See below for some of the articles that was published in the latest special issue: Mapping, enumerating and surveying informal settlements and cities in Environment & Urbanization 24 (1).
Knowledge is power – informal communities assert their right to the city through SDI and community-led enumerations
Sheela Patel, Carrie Baptist, Celine D’Cruz
Abstract: This paper provides an introduction to the practice of community-led enumerations as conducted by Shack/Slum Dwellers International (SDI). It sets out the historical context for enumerations, which came out of a need in India in 1975 to find a more long-term solution to evictions, and charts its subsequent evolution and spread throughout other countries. Enumerations can help to build a community, define a collective identity, facilitate development priority setting and provide a basis for engagement between communities and government on planning and development. This process allows communities of the urban poor to assert their rights to the city, to secure tenure, livelihoods and adequate infrastructure. The paper discusses some of the specific methodological issues, including the challenges of legitimizing community data, and the use of technology by slum(1) or shack dweller federations when appropriate.
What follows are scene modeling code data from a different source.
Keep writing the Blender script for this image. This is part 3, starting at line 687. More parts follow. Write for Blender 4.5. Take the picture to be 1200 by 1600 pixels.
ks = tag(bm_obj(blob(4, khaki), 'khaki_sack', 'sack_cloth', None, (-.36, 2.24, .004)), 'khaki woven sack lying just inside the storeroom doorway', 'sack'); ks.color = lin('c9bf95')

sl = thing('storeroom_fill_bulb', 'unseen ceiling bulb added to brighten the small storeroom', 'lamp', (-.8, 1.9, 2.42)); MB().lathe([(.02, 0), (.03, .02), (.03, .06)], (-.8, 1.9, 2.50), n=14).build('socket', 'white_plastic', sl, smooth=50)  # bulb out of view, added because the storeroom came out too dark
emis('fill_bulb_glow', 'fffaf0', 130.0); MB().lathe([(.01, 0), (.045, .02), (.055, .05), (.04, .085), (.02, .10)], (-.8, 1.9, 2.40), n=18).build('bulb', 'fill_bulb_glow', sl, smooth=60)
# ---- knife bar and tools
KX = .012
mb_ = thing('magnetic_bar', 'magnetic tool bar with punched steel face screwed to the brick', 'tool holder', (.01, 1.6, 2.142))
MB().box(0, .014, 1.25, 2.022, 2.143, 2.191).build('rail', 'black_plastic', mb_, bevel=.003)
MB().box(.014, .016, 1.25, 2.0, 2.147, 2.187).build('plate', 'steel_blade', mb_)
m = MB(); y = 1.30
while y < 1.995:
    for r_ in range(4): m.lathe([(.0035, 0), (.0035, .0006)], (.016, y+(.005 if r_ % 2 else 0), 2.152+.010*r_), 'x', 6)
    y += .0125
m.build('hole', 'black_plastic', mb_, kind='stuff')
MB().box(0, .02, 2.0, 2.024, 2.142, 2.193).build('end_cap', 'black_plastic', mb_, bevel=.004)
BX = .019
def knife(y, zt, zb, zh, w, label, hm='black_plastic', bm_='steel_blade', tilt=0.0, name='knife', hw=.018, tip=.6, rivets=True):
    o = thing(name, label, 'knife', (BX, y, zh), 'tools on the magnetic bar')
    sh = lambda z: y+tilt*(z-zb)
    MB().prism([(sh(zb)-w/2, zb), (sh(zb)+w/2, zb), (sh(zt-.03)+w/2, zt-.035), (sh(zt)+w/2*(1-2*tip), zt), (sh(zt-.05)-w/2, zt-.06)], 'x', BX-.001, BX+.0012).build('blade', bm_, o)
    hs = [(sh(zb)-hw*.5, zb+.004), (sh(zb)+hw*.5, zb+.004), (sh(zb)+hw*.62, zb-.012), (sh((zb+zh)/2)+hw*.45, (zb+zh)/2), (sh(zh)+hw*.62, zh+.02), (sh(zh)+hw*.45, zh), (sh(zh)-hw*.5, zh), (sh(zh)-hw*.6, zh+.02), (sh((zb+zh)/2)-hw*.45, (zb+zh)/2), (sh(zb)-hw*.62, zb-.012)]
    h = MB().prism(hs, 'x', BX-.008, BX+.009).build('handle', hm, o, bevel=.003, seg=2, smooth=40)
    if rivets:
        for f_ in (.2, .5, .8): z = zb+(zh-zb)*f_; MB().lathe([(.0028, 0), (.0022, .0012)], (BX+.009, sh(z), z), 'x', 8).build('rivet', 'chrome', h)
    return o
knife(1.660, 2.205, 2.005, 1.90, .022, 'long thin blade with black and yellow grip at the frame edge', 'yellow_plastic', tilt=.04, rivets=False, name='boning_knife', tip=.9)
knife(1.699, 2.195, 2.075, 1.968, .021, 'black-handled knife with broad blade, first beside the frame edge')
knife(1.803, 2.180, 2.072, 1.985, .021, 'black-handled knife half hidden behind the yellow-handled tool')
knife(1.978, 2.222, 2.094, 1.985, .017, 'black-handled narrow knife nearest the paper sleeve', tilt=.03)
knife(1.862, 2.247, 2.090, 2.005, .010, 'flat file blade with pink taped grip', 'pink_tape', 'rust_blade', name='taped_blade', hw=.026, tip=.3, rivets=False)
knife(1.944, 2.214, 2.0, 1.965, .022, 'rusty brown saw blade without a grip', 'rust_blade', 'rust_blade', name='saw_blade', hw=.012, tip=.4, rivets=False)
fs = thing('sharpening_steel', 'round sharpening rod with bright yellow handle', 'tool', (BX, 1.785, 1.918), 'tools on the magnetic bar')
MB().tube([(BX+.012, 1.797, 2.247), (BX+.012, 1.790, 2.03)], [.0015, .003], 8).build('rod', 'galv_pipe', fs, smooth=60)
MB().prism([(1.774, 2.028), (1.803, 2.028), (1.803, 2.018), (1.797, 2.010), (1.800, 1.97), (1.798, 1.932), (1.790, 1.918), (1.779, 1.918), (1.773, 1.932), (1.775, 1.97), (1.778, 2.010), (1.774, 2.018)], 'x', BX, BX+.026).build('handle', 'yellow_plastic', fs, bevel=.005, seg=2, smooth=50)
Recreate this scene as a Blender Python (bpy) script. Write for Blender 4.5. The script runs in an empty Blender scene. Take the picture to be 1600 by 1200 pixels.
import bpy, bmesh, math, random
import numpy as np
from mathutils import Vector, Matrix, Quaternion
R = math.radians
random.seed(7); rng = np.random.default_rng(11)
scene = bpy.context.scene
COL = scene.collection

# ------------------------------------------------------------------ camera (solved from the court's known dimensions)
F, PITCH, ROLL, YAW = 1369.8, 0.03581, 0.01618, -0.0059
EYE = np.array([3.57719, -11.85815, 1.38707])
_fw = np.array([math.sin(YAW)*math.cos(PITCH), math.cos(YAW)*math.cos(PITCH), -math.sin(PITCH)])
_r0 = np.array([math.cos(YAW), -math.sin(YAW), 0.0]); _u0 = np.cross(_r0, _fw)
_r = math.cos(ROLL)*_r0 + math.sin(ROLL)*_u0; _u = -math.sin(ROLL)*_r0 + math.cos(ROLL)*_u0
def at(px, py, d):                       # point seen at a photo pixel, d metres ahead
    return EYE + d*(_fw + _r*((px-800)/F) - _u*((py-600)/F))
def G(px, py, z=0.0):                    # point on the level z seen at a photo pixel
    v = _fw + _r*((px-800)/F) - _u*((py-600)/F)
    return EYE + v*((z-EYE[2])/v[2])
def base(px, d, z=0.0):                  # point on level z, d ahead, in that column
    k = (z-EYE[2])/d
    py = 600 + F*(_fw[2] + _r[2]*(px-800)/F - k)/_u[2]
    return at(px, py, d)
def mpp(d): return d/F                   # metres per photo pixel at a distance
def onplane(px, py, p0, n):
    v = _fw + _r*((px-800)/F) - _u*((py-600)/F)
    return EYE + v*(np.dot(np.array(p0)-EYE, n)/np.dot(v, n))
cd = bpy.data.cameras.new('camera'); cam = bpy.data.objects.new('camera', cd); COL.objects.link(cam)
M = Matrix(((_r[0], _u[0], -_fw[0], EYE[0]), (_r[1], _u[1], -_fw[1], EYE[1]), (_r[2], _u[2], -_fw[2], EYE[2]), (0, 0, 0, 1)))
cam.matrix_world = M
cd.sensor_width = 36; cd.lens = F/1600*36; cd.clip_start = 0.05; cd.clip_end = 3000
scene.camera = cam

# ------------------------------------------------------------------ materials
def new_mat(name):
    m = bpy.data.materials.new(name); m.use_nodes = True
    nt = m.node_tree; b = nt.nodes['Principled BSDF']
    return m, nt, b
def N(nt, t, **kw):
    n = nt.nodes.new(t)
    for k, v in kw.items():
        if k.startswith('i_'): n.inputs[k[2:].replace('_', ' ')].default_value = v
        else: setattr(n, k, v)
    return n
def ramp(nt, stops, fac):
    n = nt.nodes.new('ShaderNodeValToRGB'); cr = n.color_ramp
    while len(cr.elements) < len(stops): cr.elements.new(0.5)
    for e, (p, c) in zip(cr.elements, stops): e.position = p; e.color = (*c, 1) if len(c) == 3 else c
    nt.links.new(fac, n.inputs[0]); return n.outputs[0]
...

How community-based enumerations started and developed in India
Jockin Arputham
Abstract: This paper explains how community-driven enumerations were first undertaken in Janata Colony in Mumbai, India in the early 1970s as a way of fighting the threat of eviction. Jockin Arputham was a resident of Janata and was drawn into community organizing to fight this eviction. The enumerations provided evidence of the importance of Janata’s economy and of the many legal facilities there, including electricity and telephone poles and licensed shops. This supported the residents’ case in court that Janata was a legal settlement. Undertaking the enumerations helped mobilize the population and provided them with information about their settlement that helped them consider their priorities. The paper also describes how enumerations of pavement dwellers helped them get a legal address, and through this ration cards, and a dialogue with municipal authorities. The author suggests that surveys of informal settlements are needed before any physical development is planned; also that they should be undertaken by the residents and their community organizations, to learn, to mobilize and to plan their own development so that they are not dependent on outsiders doing so.
The five-city enumeration: the role of participatory enumerations in developing community capacity and partnerships with government in Uganda
Jack Makau, Skye Dobson, Edit Samia
Abstract: This paper describes the enumerations of informal settlements undertaken in 2010 by the National Slum Dwellers Federation of Uganda in the cities of Arua, Jinja, Kabale, Mbale and Mbarara, covering about 200,000 people. It describes how this federation was founded and subsequently developed through an earlier enumeration and initial work in informal settlements in Kampala. It also discusses the relationship between the federation and other actors, including the national government and Cities Alliance, and their role in supporting the formation of the federation. It explains how federation members developed the capacity to undertake the enumerations and later improved upon those skills, for example developing a GIS, to support the planning and implementation of upgrading by federation, local and national government agencies. The paper ends with a discussion of the way enumerations can encourage the rapid maturation of urban poor groups and their relationship with their cities and other development actors and the larger political context.
Participatory enumerations, in situ upgrading and mega events: the 2009 survey in Joe Slovo, Cape Town
Carrie Baptist and Joel Bolnick
Abstract: This paper describes the survey and enumeration held in Joe Slovo, an informal settlement of about 8,000 inhabitants located along one of the major highways in Cape Town. The residents of Joe Slovo had faced years of uncertainty as the national government was planning to redevelop their settlement as part of its preparations for the 2010 FIFA World Cup. They had also suffered a series of devastating fires and floods. The inhabitants were suspicious of any survey, fearing that this was part of the plan to evict them. This paper describes how these fears were overcome and how an enumeration was planned and implemented – using enumeration teams that included residents and that were tasked with talking to a member of each household in the settlement as well as numbering each shack. The enumeration served to highlight the likely negative impacts of the proposed resettlement, as many residents faced difficulties affording transportation and relied on being able to work nearby. The enumeration also opened up the possibility of in situ redevelopment as the population of Joe Slovo was found to be much smaller than expected. The enumeration process and data were then used to facilitate cluster upgrading and improved sanitation within the settlement.